First Solar's claim to fame for the past several years has been in its ability to churn out large numbers of panels and a fairly low cost. Last month, the company said it was able to produce panels at $1.08 per watt. The figure, however, is a blended average of all of the company's factories. First Solar's cost out of its Malaysian factories is lower, closer to 75 cents.
The $40 million system at Sempra is comprised of 168,300 panels, which First Solar installed at a cost of $3.17 per watt, Bachman wrote. (The installed cost is higher because it includes frames and installation, not just the solar module.)
He cited SunPower's installation of a 14.2-megawatt system at the Nellis Air Force base in Nevada for comparison. Bachman said SunPower's crystalline silicon panels cost $7.04 per watt to install.
After figuring out how much electricity the system is generating, Bachman determined that it costs $0.164 per kilowatt hour.
He concluded that for the SunPower system to generate electricity at the same rate (in kilowatt-hours) as First Solar's, SunPower would have to cut its panel prices by 52 percent and sell them at $3.4 per watt.
But Bachman went on to argue that the solar industry cares too much about the cost of producing and installing panels, and not enough about the how much a system costs in terms of its power generation, in kilowatt-hours. He noted that financial analysts should do so when dissecting the average selling price of a company's panels.
"By focusing on the cost/kWh calculation, we can compare competing business models on a defined metric that is independent of technologies," he said.
Bachman also figured that First Solar's system make more efficient use of real estate than SunPower's, something that contradicts SunPower's claim and the estimates of others.
SunPower's system needs more space because it uses a tracking system to point the panels to the sun throughout the day. Crystalline panels perform the best when facing the direct sun.
By using the tracker, however, the panels need to be farther apart to avoid the shadow cast by other panels as they follow the sun, Bachman said. That means it would take more space to fit a SunPower system than a First Solar system at comparable capacity, he said.

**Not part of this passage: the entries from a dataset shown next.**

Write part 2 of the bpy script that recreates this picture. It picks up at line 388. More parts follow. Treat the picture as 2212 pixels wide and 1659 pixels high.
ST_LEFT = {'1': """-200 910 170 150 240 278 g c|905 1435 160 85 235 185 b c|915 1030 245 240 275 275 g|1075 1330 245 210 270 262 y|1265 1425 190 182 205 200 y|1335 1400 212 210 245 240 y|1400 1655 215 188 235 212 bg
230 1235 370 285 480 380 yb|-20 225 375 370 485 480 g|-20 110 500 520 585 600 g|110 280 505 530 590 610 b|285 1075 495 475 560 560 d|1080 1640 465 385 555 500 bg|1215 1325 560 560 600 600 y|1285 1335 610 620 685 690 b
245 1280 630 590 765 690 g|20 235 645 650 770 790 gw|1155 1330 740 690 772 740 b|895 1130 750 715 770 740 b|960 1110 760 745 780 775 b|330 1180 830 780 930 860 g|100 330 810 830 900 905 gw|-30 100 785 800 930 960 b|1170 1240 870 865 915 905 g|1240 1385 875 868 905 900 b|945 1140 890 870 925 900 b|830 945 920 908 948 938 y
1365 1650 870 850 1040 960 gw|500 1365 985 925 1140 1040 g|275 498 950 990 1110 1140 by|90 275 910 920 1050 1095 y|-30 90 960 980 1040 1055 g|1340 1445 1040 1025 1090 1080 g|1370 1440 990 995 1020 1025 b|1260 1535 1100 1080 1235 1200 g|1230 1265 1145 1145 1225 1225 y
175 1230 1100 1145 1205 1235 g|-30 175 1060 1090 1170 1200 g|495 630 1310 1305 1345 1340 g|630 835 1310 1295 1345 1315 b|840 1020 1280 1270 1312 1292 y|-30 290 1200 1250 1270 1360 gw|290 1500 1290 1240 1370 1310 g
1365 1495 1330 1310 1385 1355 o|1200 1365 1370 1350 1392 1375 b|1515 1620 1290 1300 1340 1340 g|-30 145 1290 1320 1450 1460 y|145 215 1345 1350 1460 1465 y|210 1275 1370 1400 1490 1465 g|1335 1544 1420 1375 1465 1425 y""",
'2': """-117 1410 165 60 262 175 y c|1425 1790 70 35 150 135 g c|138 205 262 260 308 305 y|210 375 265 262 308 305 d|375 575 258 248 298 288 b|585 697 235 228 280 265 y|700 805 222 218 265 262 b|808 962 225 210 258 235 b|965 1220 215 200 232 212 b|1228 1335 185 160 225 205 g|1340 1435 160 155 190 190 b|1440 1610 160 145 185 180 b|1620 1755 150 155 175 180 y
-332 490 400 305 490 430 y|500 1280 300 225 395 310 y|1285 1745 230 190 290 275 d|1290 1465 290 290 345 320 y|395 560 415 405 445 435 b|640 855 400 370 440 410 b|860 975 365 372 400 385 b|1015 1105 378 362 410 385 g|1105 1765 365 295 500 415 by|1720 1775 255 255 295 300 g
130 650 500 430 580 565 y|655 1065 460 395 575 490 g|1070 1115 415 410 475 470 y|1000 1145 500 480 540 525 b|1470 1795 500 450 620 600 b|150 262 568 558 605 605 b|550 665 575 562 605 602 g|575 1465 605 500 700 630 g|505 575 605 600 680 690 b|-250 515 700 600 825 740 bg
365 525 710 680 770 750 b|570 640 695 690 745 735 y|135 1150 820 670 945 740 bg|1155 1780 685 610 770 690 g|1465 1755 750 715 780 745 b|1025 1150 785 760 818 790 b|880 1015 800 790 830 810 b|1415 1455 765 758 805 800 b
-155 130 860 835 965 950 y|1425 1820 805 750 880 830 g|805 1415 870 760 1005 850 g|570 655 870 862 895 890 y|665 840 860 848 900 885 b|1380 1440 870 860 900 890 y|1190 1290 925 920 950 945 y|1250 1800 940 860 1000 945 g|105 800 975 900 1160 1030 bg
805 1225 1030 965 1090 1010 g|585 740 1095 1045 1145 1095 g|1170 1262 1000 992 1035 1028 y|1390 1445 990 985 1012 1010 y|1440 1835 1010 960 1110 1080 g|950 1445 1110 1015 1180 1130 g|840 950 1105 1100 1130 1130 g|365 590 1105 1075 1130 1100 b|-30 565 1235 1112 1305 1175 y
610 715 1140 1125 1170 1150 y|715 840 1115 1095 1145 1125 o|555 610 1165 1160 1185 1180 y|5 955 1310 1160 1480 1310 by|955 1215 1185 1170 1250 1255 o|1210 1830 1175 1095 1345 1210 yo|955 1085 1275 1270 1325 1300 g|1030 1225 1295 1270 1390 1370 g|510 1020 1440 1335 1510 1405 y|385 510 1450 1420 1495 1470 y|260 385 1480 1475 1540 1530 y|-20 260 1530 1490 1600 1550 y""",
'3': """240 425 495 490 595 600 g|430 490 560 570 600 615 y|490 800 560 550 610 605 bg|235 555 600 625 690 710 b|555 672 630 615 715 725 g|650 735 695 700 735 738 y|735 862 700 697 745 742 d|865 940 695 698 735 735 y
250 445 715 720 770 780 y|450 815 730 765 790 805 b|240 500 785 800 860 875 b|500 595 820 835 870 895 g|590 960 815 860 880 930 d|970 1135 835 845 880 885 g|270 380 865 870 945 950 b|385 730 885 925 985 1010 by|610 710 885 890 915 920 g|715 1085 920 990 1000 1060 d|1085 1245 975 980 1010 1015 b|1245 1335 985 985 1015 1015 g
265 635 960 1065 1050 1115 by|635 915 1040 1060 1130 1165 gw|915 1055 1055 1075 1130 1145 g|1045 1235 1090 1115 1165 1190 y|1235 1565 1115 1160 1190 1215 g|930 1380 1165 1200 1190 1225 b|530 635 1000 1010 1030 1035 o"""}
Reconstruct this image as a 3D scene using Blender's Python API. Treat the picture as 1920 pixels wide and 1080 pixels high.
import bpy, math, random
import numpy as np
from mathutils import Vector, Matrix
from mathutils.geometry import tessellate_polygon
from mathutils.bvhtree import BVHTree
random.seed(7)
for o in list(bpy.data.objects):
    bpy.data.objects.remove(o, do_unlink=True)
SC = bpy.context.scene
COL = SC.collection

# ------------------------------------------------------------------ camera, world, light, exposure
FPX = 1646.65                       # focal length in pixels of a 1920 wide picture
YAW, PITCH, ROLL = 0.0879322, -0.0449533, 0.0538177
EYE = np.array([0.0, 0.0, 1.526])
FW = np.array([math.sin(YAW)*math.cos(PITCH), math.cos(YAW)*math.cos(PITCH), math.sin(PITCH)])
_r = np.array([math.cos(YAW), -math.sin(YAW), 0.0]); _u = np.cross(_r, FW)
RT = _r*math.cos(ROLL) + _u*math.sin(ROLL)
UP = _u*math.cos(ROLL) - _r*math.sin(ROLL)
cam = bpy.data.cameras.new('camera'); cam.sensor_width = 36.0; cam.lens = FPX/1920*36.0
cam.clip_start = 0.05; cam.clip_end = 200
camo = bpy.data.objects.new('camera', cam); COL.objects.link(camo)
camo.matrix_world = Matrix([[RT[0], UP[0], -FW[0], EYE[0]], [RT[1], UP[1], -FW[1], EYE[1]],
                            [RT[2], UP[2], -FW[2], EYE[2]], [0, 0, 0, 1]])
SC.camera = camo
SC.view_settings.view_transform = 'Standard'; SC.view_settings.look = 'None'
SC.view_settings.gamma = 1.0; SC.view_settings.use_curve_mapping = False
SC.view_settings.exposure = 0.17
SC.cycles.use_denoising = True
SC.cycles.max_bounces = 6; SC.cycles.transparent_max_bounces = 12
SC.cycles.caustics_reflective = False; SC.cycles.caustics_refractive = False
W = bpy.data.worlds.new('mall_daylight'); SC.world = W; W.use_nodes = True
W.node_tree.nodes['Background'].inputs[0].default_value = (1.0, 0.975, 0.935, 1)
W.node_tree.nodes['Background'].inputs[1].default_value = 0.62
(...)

First Solar tilted its panels at a fixed angle instead. Its cadmium-telluride panels might not be as efficient as SunPower's panels under direct sun, but the thin-film panels do better at converting diffused light.
SunPower, however, achieves a far higher efficiency. It sells panels that can convert 20 to nearly 23 percent of the sunlight that strikes them into electricity. First Solar's cad tel panels wallow around the ten percent range.